Now, why then do the laws of thermodynamics hold close kinship to humans? In just that; that humans gave metaphorical birth to the laws. Nature doesn’t care why the unimaginable concept of energy is or what it does, it doesn’t pay attention to ensure energy is being conserved and not created nor destroyed, and furthermore it doesn’t care why energy flows in a particular direction. It just does. Now when humans encountered all of these circumstances, the unique need to know why arises. Why does ice cream have to coexist with the warmer molecules of the air? Why can’t it simply remain segregated and leave that energy in the air? Conversely, why can’t the fresh-out-of-the-oven pizza remain hot and instead not lose its warmth by contributing to the rapidness of the motion of molecules in the air?
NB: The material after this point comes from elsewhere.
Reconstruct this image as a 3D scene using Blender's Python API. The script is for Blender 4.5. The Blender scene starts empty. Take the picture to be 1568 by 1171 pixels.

Nature did not, does not, and will not care about these questions. It will act by the laws of thermodynamics because that is the way it is. Humans, however, care very much about these questions because they need to. In the novel, Warmth Disperses and Time Passes, author Hans Christian von Baeyer provides a perspicacious point that attempting a discussion on, “energy conservation without knowledge of [a measurable unit, the Joule] is a metaphysical exercise akin to a treatise on the economics of brewing without reference to the actual price of a pint of beer” (30). Put bluntly, such a treatise on brewing would make little sense, be difficult to grasp, and have minor, if any, actual scientific implications and worthiness. One would not be able to contemplate the cost versus reward aspect of their possible investment without knowing the value of the units they are producing. Simply put, it would be completely ignorant and senseless to make such an investment. Then the argument can be made with a certain degree of validity that it is now easy to see this inherent relationship between humans and the laws of thermodynamics. Furthermore, and completely non-coincidentally, these laws have enabled the processes of many brewing or cooking based concepts to be perfected. As humans, with the desire to perform and produce luxurious commodities such as beer, caramel to dip apples in, or the baking of an immaculate pizza, such laws, concepts, ideas, and values are found to be necessities.